— Stated goal —
From the first line of the data through the line containing "plain('paint_red', (.86,.045,.018,1), .35, 0, .05);", return each line exactly.

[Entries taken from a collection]

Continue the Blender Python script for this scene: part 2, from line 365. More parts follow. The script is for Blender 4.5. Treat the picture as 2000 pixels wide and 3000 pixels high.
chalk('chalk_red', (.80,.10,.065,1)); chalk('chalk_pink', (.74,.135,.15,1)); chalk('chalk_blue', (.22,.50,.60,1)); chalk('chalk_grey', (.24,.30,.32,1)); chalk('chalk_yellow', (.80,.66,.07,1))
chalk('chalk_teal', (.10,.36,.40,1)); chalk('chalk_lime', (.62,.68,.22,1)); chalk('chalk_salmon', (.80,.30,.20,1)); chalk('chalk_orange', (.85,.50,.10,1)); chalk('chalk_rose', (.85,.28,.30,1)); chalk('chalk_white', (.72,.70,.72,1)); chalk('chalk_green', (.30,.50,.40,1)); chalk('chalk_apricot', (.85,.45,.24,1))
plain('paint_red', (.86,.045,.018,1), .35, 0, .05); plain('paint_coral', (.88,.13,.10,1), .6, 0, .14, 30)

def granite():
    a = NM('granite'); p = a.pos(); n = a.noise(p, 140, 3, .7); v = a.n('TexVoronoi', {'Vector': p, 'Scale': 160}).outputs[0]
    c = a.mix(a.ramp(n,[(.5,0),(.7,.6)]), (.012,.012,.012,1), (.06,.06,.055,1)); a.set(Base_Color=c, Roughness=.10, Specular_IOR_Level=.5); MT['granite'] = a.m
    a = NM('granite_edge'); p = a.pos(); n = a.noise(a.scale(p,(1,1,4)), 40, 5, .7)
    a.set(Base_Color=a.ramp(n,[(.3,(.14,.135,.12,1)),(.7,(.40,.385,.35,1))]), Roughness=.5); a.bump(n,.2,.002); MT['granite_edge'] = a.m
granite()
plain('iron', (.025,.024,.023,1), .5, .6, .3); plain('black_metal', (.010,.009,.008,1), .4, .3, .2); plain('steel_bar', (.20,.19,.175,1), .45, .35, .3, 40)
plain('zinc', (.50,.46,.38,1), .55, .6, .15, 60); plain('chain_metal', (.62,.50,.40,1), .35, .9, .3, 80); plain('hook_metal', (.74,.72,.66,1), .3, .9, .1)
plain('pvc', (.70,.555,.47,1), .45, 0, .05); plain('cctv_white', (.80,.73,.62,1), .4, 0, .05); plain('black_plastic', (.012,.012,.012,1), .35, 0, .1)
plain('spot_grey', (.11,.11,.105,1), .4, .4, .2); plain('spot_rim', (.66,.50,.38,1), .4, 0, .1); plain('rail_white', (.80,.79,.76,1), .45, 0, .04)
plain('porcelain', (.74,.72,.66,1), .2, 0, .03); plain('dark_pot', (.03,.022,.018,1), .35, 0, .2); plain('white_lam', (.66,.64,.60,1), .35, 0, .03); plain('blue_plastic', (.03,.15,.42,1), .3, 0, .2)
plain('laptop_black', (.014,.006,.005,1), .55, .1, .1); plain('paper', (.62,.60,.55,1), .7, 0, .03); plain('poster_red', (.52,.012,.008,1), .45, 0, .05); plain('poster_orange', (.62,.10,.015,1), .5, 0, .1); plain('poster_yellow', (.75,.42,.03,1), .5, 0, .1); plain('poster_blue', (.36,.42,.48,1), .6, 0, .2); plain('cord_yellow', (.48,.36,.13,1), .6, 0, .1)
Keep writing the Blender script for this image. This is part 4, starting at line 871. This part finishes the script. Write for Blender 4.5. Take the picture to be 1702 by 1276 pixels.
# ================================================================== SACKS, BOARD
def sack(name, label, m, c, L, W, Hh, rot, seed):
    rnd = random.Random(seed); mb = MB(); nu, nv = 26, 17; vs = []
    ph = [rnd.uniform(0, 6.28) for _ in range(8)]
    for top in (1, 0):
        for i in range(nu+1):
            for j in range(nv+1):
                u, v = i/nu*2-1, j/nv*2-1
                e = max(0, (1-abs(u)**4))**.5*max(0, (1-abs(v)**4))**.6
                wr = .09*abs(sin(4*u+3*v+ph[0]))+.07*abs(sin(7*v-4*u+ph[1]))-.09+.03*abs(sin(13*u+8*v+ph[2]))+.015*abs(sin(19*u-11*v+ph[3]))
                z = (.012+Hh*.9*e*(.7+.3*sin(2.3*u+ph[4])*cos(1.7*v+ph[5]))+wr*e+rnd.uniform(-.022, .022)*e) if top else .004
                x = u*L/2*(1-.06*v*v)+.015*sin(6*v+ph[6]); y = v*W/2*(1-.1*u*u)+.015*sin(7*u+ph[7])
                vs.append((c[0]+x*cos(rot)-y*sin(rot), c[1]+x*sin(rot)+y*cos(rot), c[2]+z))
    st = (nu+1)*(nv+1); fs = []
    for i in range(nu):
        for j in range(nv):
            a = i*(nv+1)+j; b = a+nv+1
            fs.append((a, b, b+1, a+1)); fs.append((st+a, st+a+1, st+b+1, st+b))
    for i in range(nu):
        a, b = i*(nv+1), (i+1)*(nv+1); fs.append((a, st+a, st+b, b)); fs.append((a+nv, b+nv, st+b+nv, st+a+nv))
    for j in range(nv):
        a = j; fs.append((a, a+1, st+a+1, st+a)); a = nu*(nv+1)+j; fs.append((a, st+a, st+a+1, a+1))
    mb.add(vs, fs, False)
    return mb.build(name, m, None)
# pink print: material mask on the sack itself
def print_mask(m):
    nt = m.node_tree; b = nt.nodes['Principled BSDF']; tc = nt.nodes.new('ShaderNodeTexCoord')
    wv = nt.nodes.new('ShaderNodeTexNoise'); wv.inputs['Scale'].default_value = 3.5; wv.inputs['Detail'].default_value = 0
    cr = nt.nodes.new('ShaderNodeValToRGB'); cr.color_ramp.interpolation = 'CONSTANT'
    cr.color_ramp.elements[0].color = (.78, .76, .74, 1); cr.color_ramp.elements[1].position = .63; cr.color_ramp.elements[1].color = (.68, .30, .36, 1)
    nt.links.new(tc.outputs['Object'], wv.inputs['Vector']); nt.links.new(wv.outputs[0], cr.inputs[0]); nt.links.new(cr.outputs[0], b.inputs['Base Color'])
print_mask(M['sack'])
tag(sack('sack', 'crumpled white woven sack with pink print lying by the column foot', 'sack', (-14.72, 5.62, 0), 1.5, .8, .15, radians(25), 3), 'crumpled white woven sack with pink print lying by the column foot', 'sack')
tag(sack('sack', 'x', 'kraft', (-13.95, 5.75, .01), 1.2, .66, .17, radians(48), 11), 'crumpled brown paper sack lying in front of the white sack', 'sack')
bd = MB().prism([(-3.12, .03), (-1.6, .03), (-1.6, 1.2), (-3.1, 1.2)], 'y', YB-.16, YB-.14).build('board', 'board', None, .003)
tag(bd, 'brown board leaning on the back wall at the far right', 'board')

— Full answer —
Continue the Blender Python script for this scene: part 2, from line 365. More parts follow. The script is for Blender 4.5. Treat the picture as 2000 pixels wide and 3000 pixels high.
chalk('chalk_red', (.80,.10,.065,1)); chalk('chalk_pink', (.74,.135,.15,1)); chalk('chalk_blue', (.22,.50,.60,1)); chalk('chalk_grey', (.24,.30,.32,1)); chalk('chalk_yellow', (.80,.66,.07,1))
chalk('chalk_teal', (.10,.36,.40,1)); chalk('chalk_lime', (.62,.68,.22,1)); chalk('chalk_salmon', (.80,.30,.20,1)); chalk('chalk_orange', (.85,.50,.10,1)); chalk('chalk_rose', (.85,.28,.30,1)); chalk('chalk_white', (.72,.70,.72,1)); chalk('chalk_green', (.30,.50,.40,1)); chalk('chalk_apricot', (.85,.45,.24,1))
plain('paint_red', (.86,.045,.018,1), .35, 0, .05); plain('paint_coral', (.88,.13,.10,1), .6, 0, .14, 30)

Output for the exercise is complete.